De todas formas, Mareas de luz no es un libro perfecto. Benford sigue insistiendo en castigarnos de vez en cuando con un par de páginas descriptivas de las suyas, a las que no hay manera de encontrar sentido literal, siendo imposible imaginarse espacialmente lo que nos quiere enseñar. Esto se hace patente especialmente en esta novela, donde llega a acompañar algunas acciones con dibujos, seguramente porque él mismo se da cuenta de lo farragoso de sus definiciones, como por ejemplo en la primera aparición y modo operativo de la cuerda cósmica. En mi opinión, el medio escrito debería bastarse y sobrarse para hacer llegar al lector lo que se quiere contar: cualquier cambio de formato siempre acaba sacando al lector de la historia.

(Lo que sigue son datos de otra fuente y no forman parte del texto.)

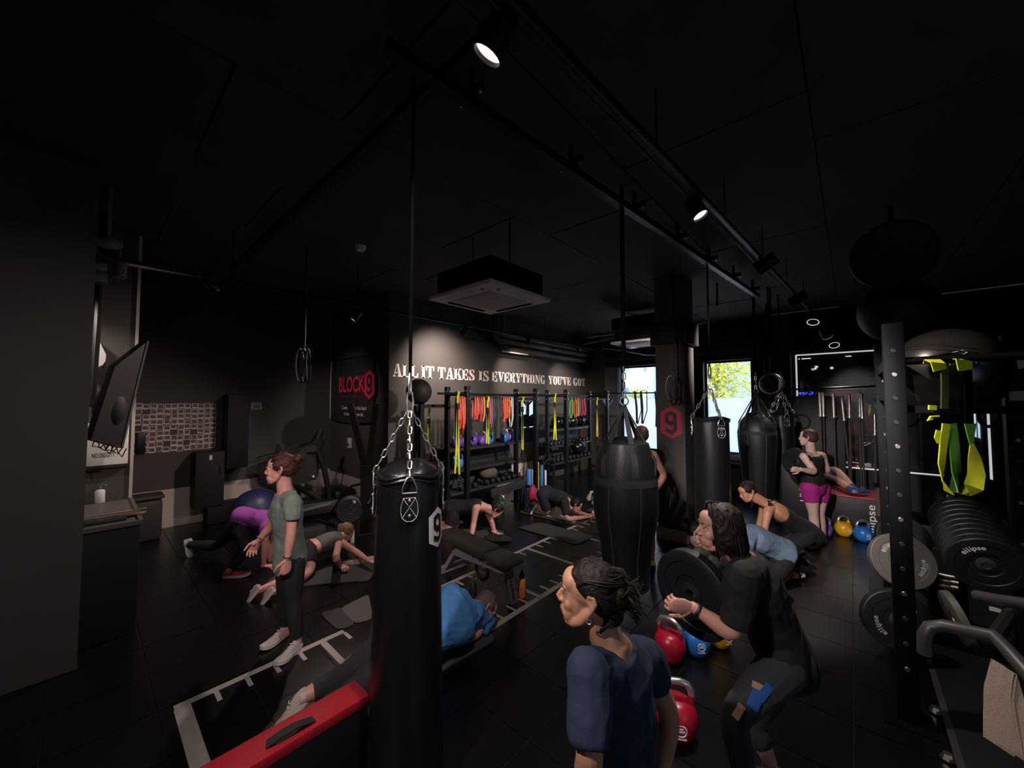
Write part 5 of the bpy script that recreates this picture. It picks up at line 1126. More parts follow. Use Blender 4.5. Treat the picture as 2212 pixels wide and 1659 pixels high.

Aun así, esto no parecen más que pequeñeces al lado de la alta calidad de esta obra. Quedan muchas preguntas por contestar en una serie que cada vez se revela más importante. Qqué pasó con los humanos? ¿Por qué en su momento de mayor gloria y poder -la llamada Era de los Candeleros, esas enormes ciudades en el espacio- comenzaron a decaer hasta llegar a la situación que se narra en los libros de los Bishop? ¿Qué extraños objetivos persiguen los mecs en el Centro Galáctico, y por qué su interés en hacerse con todos los cuasares de la galaxia? ¿Qué será de la familia Bishop? ¿Se encontrarán con Nigel Walmsley en el Centro Galáctico? ¿Qué más sorpresas esconde el pasado de las podia?
Una auténtica invitación para que todo aficionado al género consiga el siguiente volumen de la monumental serie del Centro Galáctico, Abismo frenético.